Provided material:
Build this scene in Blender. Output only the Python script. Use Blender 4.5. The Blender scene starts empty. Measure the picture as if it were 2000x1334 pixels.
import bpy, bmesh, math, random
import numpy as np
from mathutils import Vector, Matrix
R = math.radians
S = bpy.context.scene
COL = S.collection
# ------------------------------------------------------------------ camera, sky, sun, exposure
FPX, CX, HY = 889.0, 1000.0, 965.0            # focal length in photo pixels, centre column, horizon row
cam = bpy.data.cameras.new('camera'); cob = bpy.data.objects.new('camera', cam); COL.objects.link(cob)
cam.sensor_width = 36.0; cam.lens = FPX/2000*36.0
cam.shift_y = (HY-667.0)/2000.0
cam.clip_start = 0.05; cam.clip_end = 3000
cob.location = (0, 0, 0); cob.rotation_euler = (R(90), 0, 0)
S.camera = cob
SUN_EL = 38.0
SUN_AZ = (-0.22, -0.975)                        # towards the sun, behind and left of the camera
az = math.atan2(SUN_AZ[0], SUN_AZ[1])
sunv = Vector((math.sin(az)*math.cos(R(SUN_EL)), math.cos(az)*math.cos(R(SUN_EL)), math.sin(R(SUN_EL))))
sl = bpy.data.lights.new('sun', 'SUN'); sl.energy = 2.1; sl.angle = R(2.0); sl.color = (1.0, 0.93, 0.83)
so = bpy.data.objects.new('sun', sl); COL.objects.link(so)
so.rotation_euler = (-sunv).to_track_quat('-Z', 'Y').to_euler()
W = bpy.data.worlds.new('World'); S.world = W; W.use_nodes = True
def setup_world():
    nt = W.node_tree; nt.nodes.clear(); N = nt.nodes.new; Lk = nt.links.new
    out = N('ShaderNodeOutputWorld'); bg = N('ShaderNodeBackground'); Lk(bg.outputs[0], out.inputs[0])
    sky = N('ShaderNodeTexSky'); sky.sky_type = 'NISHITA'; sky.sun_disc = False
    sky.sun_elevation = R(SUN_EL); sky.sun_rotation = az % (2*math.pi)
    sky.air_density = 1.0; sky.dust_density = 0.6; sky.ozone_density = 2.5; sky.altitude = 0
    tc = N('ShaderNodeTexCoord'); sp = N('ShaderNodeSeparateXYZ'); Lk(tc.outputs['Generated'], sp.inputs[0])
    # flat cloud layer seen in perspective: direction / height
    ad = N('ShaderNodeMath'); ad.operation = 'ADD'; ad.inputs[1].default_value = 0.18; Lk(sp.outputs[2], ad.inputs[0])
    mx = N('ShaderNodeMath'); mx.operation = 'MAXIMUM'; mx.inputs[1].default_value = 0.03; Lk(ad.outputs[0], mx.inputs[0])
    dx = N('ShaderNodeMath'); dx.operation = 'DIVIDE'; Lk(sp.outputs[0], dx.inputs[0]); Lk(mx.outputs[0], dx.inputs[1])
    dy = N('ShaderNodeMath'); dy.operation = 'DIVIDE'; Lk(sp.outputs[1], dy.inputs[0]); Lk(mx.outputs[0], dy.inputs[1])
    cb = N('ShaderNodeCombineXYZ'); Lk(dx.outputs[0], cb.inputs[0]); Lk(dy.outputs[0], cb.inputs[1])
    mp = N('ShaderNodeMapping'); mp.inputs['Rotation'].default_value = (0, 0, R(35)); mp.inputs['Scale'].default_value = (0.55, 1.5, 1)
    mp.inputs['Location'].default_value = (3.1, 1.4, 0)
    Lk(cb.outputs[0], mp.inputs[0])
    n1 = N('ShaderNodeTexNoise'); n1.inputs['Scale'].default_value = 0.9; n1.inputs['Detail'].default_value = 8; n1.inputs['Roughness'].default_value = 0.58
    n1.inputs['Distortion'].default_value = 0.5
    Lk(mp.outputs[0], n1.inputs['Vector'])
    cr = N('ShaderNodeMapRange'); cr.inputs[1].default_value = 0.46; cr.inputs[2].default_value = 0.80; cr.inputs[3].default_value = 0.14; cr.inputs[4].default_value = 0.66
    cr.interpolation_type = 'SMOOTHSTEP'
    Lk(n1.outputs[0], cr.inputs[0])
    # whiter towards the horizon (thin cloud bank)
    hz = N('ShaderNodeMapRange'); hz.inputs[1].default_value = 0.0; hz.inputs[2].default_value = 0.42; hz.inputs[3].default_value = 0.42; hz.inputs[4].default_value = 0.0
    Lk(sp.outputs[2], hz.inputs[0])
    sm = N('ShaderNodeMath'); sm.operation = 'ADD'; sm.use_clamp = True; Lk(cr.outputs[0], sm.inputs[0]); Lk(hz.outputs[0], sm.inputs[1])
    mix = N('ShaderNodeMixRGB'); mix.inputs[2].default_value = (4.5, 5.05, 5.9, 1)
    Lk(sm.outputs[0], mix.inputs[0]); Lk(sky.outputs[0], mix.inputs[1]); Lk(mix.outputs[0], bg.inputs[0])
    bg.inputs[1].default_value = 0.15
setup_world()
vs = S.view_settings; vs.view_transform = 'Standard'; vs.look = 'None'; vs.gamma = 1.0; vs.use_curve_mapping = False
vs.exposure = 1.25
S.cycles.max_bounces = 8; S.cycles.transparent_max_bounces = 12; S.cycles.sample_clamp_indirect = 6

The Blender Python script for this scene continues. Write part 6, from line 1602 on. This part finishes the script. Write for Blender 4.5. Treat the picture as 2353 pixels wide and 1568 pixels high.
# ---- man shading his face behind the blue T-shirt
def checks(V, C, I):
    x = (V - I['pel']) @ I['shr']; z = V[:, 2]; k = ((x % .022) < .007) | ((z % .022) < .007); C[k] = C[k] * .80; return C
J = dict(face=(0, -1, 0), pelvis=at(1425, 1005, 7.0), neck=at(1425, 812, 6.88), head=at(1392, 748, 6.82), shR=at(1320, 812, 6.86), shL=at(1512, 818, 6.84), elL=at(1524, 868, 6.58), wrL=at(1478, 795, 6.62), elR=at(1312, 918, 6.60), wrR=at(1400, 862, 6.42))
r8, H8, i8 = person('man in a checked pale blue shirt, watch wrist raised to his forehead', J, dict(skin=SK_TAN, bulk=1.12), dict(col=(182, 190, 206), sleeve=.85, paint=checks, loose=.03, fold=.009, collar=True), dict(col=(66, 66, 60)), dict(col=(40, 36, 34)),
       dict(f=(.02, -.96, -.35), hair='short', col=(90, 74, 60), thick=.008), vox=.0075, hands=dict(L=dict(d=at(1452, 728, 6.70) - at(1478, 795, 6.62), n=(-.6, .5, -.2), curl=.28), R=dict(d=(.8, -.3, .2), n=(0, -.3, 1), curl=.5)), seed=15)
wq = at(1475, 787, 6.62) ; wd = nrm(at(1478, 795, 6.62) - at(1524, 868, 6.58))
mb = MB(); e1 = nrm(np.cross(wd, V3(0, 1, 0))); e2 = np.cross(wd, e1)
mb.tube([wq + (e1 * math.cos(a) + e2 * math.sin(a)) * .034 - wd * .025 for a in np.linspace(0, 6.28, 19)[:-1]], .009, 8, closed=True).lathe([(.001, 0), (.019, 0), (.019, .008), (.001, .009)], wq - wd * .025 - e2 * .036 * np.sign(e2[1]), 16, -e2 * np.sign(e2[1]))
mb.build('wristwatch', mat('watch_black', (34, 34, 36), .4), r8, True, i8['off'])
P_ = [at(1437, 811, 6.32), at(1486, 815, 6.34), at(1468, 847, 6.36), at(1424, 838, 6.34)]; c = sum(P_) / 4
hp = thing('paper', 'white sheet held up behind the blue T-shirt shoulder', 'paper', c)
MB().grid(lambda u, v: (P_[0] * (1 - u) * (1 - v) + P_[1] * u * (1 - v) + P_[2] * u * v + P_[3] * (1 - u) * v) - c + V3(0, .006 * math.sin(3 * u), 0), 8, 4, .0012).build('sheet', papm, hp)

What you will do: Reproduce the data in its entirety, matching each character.

Reply:
Build this scene in Blender. Output only the Python script. Use Blender 4.5. The Blender scene starts empty. Measure the picture as if it were 2000x1334 pixels.
import bpy, bmesh, math, random
import numpy as np
from mathutils import Vector, Matrix
R = math.radians
S = bpy.context.scene
COL = S.collection
# ------------------------------------------------------------------ camera, sky, sun, exposure
FPX, CX, HY = 889.0, 1000.0, 965.0            # focal length in photo pixels, centre column, horizon row
cam = bpy.data.cameras.new('camera'); cob = bpy.data.objects.new('camera', cam); COL.objects.link(cob)
cam.sensor_width = 36.0; cam.lens = FPX/2000*36.0
cam.shift_y = (HY-667.0)/2000.0
cam.clip_start = 0.05; cam.clip_end = 3000
cob.location = (0, 0, 0); cob.rotation_euler = (R(90), 0, 0)
S.camera = cob
SUN_EL = 38.0
SUN_AZ = (-0.22, -0.975)                        # towards the sun, behind and left of the camera
az = math.atan2(SUN_AZ[0], SUN_AZ[1])
sunv = Vector((math.sin(az)*math.cos(R(SUN_EL)), math.cos(az)*math.cos(R(SUN_EL)), math.sin(R(SUN_EL))))
sl = bpy.data.lights.new('sun', 'SUN'); sl.energy = 2.1; sl.angle = R(2.0); sl.color = (1.0, 0.93, 0.83)
so = bpy.data.objects.new('sun', sl); COL.objects.link(so)
so.rotation_euler = (-sunv).to_track_quat('-Z', 'Y').to_euler()
W = bpy.data.worlds.new('World'); S.world = W; W.use_nodes = True
def setup_world():
    nt = W.node_tree; nt.nodes.clear(); N = nt.nodes.new; Lk = nt.links.new
    out = N('ShaderNodeOutputWorld'); bg = N('ShaderNodeBackground'); Lk(bg.outputs[0], out.inputs[0])
    sky = N('ShaderNodeTexSky'); sky.sky_type = 'NISHITA'; sky.sun_disc = False
    sky.sun_elevation = R(SUN_EL); sky.sun_rotation = az % (2*math.pi)
    sky.air_density = 1.0; sky.dust_density = 0.6; sky.ozone_density = 2.5; sky.altitude = 0
    tc = N('ShaderNodeTexCoord'); sp = N('ShaderNodeSeparateXYZ'); Lk(tc.outputs['Generated'], sp.inputs[0])
    # flat cloud layer seen in perspective: direction / height
    ad = N('ShaderNodeMath'); ad.operation = 'ADD'; ad.inputs[1].default_value = 0.18; Lk(sp.outputs[2], ad.inputs[0])
    mx = N('ShaderNodeMath'); mx.operation = 'MAXIMUM'; mx.inputs[1].default_value = 0.03; Lk(ad.outputs[0], mx.inputs[0])
    dx = N('ShaderNodeMath'); dx.operation = 'DIVIDE'; Lk(sp.outputs[0], dx.inputs[0]); Lk(mx.outputs[0], dx.inputs[1])
    dy = N('ShaderNodeMath'); dy.operation = 'DIVIDE'; Lk(sp.outputs[1], dy.inputs[0]); Lk(mx.outputs[0], dy.inputs[1])
    cb = N('ShaderNodeCombineXYZ'); Lk(dx.outputs[0], cb.inputs[0]); Lk(dy.outputs[0], cb.inputs[1])
    mp = N('ShaderNodeMapping'); mp.inputs['Rotation'].default_value = (0, 0, R(35)); mp.inputs['Scale'].default_value = (0.55, 1.5, 1)
    mp.inputs['Location'].default_value = (3.1, 1.4, 0)
    Lk(cb.outputs[0], mp.inputs[0])
    n1 = N('ShaderNodeTexNoise'); n1.inputs['Scale'].default_value = 0.9; n1.inputs['Detail'].default_value = 8; n1.inputs['Roughness'].default_value = 0.58
    n1.inputs['Distortion'].default_value = 0.5
    Lk(mp.outputs[0], n1.inputs['Vector'])
    cr = N('ShaderNodeMapRange'); cr.inputs[1].default_value = 0.46; cr.inputs[2].default_value = 0.80; cr.inputs[3].default_value = 0.14; cr.inputs[4].default_value = 0.66
    cr.interpolation_type = 'SMOOTHSTEP'
    Lk(n1.outputs[0], cr.inputs[0])
    # whiter towards the horizon (thin cloud bank)
    hz = N('ShaderNodeMapRange'); hz.inputs[1].default_value = 0.0; hz.inputs[2].default_value = 0.42; hz.inputs[3].default_value = 0.42; hz.inputs[4].default_value = 0.0
    Lk(sp.outputs[2], hz.inputs[0])
    sm = N('ShaderNodeMath'); sm.operation = 'ADD'; sm.use_clamp = True; Lk(cr.outputs[0], sm.inputs[0]); Lk(hz.outputs[0], sm.inputs[1])
    mix = N('ShaderNodeMixRGB'); mix.inputs[2].default_value = (4.5, 5.05, 5.9, 1)
    Lk(sm.outputs[0], mix.inputs[0]); Lk(sky.outputs[0], mix.inputs[1]); Lk(mix.outputs[0], bg.inputs[0])
    bg.inputs[1].default_value = 0.15
setup_world()
vs = S.view_settings; vs.view_transform = 'Standard'; vs.look = 'None'; vs.gamma = 1.0; vs.use_curve_mapping = False
vs.exposure = 1.25
S.cycles.max_bounces = 8; S.cycles.transparent_max_bounces = 12; S.cycles.sample_clamp_indirect = 6

The Blender Python script for this scene continues. Write part 6, from line 1602 on. This part finishes the script. Write for Blender 4.5. Treat the picture as 2353 pixels wide and 1568 pixels high.
# ---- man shading his face behind the blue T-shirt
def checks(V, C, I):
    x = (V - I['pel']) @ I['shr']; z = V[:, 2]; k = ((x % .022) < .007) | ((z % .022) < .007); C[k] = C[k] * .80; return C
J = dict(face=(0, -1, 0), pelvis=at(1425, 1005, 7.0), neck=at(1425, 812, 6.88), head=at(1392, 748, 6.82), shR=at(1320, 812, 6.86), shL=at(1512, 818, 6.84), elL=at(1524, 868, 6.58), wrL=at(1478, 795, 6.62), elR=at(1312, 918, 6.60), wrR=at(1400, 862, 6.42))
r8, H8, i8 = person('man in a checked pale blue shirt, watch wrist raised to his forehead', J, dict(skin=SK_TAN, bulk=1.12), dict(col=(182, 190, 206), sleeve=.85, paint=checks, loose=.03, fold=.009, collar=True), dict(col=(66, 66, 60)), dict(col=(40, 36, 34)),
       dict(f=(.02, -.96, -.35), hair='short', col=(90, 74, 60), thick=.008), vox=.0075, hands=dict(L=dict(d=at(1452, 728, 6.70) - at(1478, 795, 6.62), n=(-.6, .5, -.2), curl=.28), R=dict(d=(.8, -.3, .2), n=(0, -.3, 1), curl=.5)), seed=15)
wq = at(1475, 787, 6.62) ; wd = nrm(at(1478, 795, 6.62) - at(1524, 868, 6.58))
mb = MB(); e1 = nrm(np.cross(wd, V3(0, 1, 0))); e2 = np.cross(wd, e1)
mb.tube([wq + (e1 * math.cos(a) + e2 * math.sin(a)) * .034 - wd * .025 for a in np.linspace(0, 6.28, 19)[:-1]], .009, 8, closed=True).lathe([(.001, 0), (.019, 0), (.019, .008), (.001, .009)], wq - wd * .025 - e2 * .036 * np.sign(e2[1]), 16, -e2 * np.sign(e2[1]))
mb.build('wristwatch', mat('watch_black', (34, 34, 36), .4), r8, True, i8['off'])
P_ = [at(1437, 811, 6.32), at(1486, 815, 6.34), at(1468, 847, 6.36), at(1424, 838, 6.34)]; c = sum(P_) / 4
hp = thing('paper', 'white sheet held up behind the blue T-shirt shoulder', 'paper', c)
MB().grid(lambda u, v: (P_[0] * (1 - u) * (1 - v) + P_[1] * u * (1 - v) + P_[2] * u * v + P_[3] * (1 - u) * v) - c + V3(0, .006 * math.sin(3 * u), 0), 8, 4, .0012).build('sheet', papm, hp)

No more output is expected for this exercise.